Students claim that “without proper business management, a firm can still utilize resources effectively” because resources are inherently productive, or because market forces alone determine outcomes.

cause_effect · high severity

Why it happens:

They treat resources as self-optimizing and underestimate the role of management functions and decision-making. They may also confuse correlation (firms sometimes succeed despite weak management) with causation (management is not required).

✓ Correct understanding:

The correct cause-effect chain is: without proper business management, a firm cannot utilize its resources effectively. The mechanism is that management functions and decision-making are required to organize and direct people and other resources toward organizational goals. Without that organizing and directing, resources are misallocated, coordination fails, and objectives are not reliably achieved.

How to avoid:

When you see a “without proper management” statement, explicitly invoke the mechanism: management functions (planning/organizing/commanding/coordinating/controlling) plus decision-making are what organize and direct resources toward goals. Practice writing the mechanism in one sentence before choosing an answer.

Students think employee motivation and a positive work environment are mainly produced by financial rewards alone, and they ignore recognition, development opportunities, and clear communication/role clarity.

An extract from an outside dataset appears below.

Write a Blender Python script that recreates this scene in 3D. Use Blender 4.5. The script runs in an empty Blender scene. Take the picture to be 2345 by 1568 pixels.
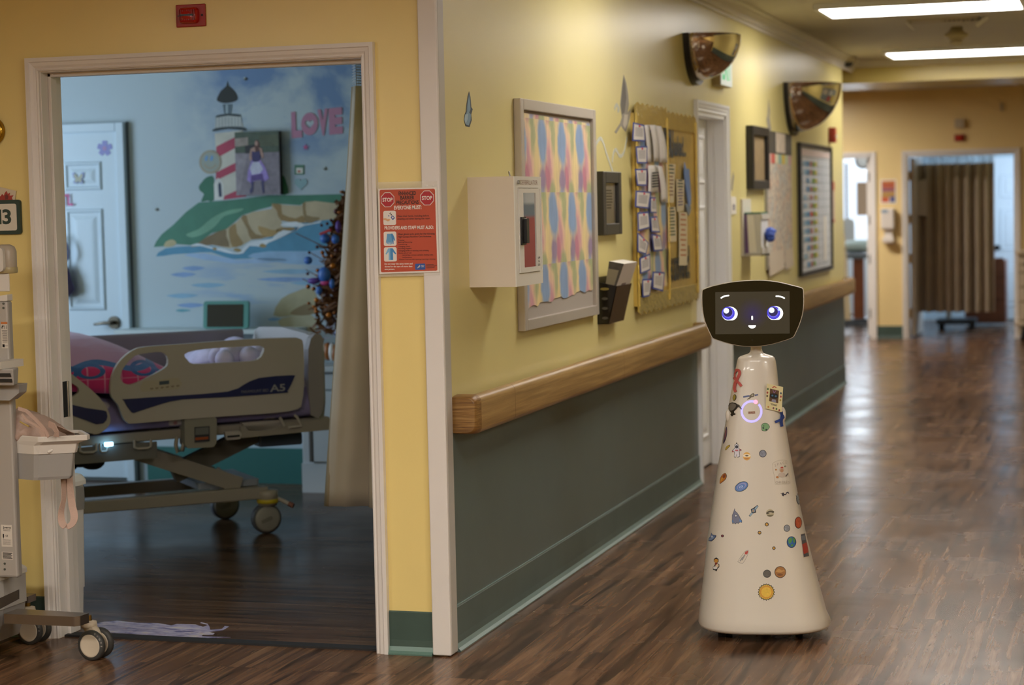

cause_effect · medium severity

Why it happens:

They overfit to a common real-world intuition: money motivates. Then they generalize that motivation is one-dimensional. They also may overlook the text’s mechanism that motivation is supported by recognition, rewards, development opportunities, and clear communication channels and role clarity.

✓ Correct understanding:

The correct cause-effect chain is: managers effectively motivate employees and recognize/reward contributions leads to a positive and productive work environment. The mechanism includes recognition, development opportunities, and clear communication that increases engagement and role clarity. Financial rewards can be part of recognition/reward, but motivation is broader than pay alone.

How to avoid:

Use the mechanism checklist: recognition, rewards, development opportunities, and clear communication/role clarity. If a scenario includes only one element (e.g., pay) while excluding the others, do not assume the full positive work environment effect will occur.

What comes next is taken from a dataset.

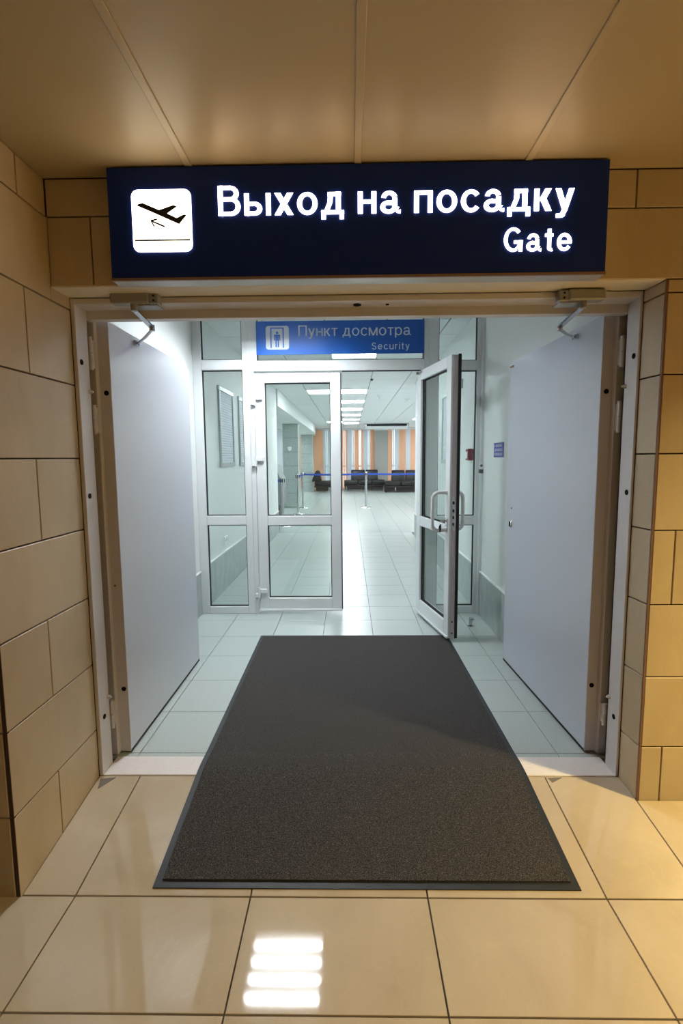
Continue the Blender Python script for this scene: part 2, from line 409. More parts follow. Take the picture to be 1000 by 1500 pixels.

Students confuse routine, reactive administration with proactive strategic management and conclude that strategic management is “extra” and not part of administration.

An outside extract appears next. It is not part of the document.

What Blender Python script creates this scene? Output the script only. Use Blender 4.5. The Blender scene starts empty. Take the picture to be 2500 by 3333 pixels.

conceptual · medium severity

Why it happens:

They focus on the intermediate confusion that administration can refer to bureaucratic or operational routine tasks. Then they treat that as the only meaning and fail to contrast it with proactive strategic management.

✓ Correct understanding:

Administration can refer to routine reactive tasks in some contexts, but in business management the broader idea is supervision and oversight of operations through management functions. Proactive strategic management is distinct from purely routine administration. The key is to recognize the contrast: routine administration is typically reactive and internally oriented, while proactive strategic management is oriented toward future direction and external/long-term alignment.

How to avoid:

When you see “routine vs proactive,” explicitly label the scenario as reactive/internal or future-oriented/alignment-focused. Then connect proactive management to planning and controlling toward objectives, rather than treating administration as only paperwork or after-the-fact response.

General Tips

  • Always anchor answers to definitions: first restate the correct definition in your own words, then apply it to the scenario.
  • For frameworks (like Fayol), reproduce the exact set of categories before mapping scenario actions to them.
  • For cause-effect questions, write the mechanism: what management function or process produces the outcome?
  • Use checklists for multi-stakeholder problems: employees, customers, shareholders, community.
  • Separate curriculum content from program labels: similar core areas imply similar management learning, even if entry requirements differ.